Bob's family can't believe their elderly father was able to walk into his bank and wire nearly all of his life's savings to another country.

“Our position is that there should have been red flags all over this deal from the minute my dad walked in,” Bob’s daughter, Susan Shebester, said. “He hadn't been in that bank in five years. They didn't know him. He had $40,000 in the bank and they're going to send 85 percent of what he has in the bank, for a beach house.”

First Fidelity Bank President and C.E.O., Lee Symcox sent us a statement. He says, “Mr. Coleman visited the bank in person.  We had no reason to doubt his instructions, or to deny Mr. Coleman the use of his money.”

He goes onto say, “This is an unfortunate situation. We require ongoing training of all our employees on fraud, and will continue to do so. We will assist Mr. Coleman and the authorities in apprehending these criminals in any way possible.” 

Dodd, an anti-fraud trainer, says Oklahoma bankers are some of the most educated on fraud prevention in the U.S.

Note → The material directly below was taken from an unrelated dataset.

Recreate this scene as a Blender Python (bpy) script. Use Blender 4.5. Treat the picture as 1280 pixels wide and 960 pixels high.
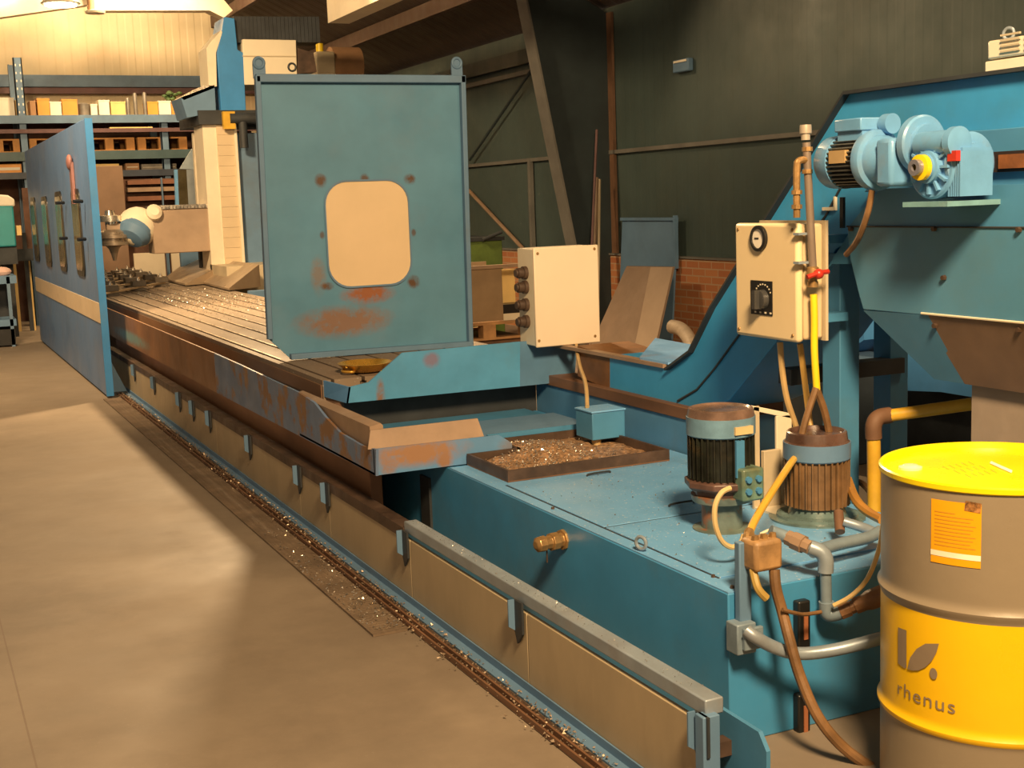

“We're all working to try to say, for instance, can we look more closely, or monitor more closely a senior's bank account,” she said. “Right now, that's discrimination. So we can't do that.”

Bob hopes sharing his ordeal publicly educates not only other seniors, but the bankers on the front lines of this epidemic.    

The In Your Corner bottom line:

  • Wiring money is like sending cash. There are no protections in place for the person wiring the money.
  • If you receive a strange phone call, verify the supposed emergency by contacting friends and family first.